Question

Find the solution of the differential equation: \[ \frac{dy}{dx} = 3x^2 \]

• A. \( y = x^3 + C \)
• B. \( y = 3x^3 + C \)
• C. \( y = x^2 + C \)
• D. \( y = 9x + C \)

Hint:

A simple differential equation of the form \( \frac{dy}{dx} = f(x) \) is just an integration problem in disguise.
Simply integrate the right-hand side function directly to find \( y \).
Do not forget to add the constant of integration \( C \) to represent the family of solutions.

Answer 1

The Correct Option is A

Step 1: Understanding the Question:
This problem asks us to solve a first-order ordinary differential equation of the form \( \frac{dy}{dx} = f(x) \).
To find the general solution, we must determine the function \( y(x) \) whose derivative with respect to \( x \) is \( 3x^2 \).

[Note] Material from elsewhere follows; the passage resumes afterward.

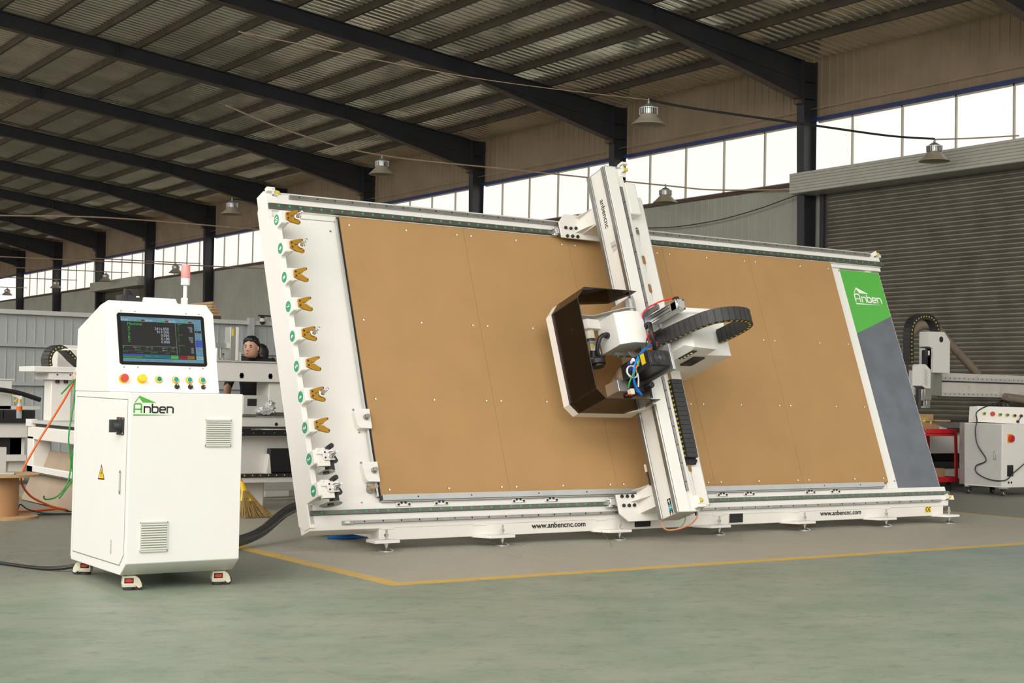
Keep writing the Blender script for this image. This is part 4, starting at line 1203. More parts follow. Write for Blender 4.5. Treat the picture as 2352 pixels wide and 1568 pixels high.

Step 2: Key Formula or Approach:
We can solve this first-order differential equation using the variable separable method.
We separate the variables \( y \) and \( x \) to opposite sides of the equation:
\[ dy = f(x) \, dx \]
Then, we integrate both sides to obtain the general solution:
\[ \int 1 \, dy = \int f(x) \, dx \]
The integration of the right side will require the standard power rule of integration:
\[ \int x^n \, dx = \frac{x^{n+1}}{n+1} + C \]

Step 3: Detailed Explanation:
Given the differential equation:
\[ \frac{dy}{dx} = 3x^2 \]
We separate the differentials by multiplying both sides by \( dx \):
\[ dy = 3x^2 \, dx \]
Now, we integrate both sides of the equation:
\[ \int dy = \int 3x^2 \, dx \] Integrating the left-hand side with respect to \( y \):
\[ \int dy = y \] Integrating the right-hand side with respect to \( x \):
\[ \int 3x^2 \, dx = 3 \cdot \frac{x^{2+1}}{2+1} + C = 3 \cdot \frac{x^3}{3} + C = x^3 + C \]
Combining both sides, we get the general solution:
\[ y = x^3 + C \]
Let us examine the incorrect options:
- Option (B) \( y = 3x^3 + C \) is incorrect because the coefficient \( 3 \) was not divided by the new exponent \( 3 \).
- Option (C) \( y = x^2 + C \) is incorrect because it represents the derivative of the right-hand side, not the integral.
- Option (D) \( y = 9x + C \) is incorrect because it is totally unrelated and does not represent the antiderivative.

Step 4: Final Answer:
The general solution of the given differential equation is \( y = x^3 + C \), which matches Option (A).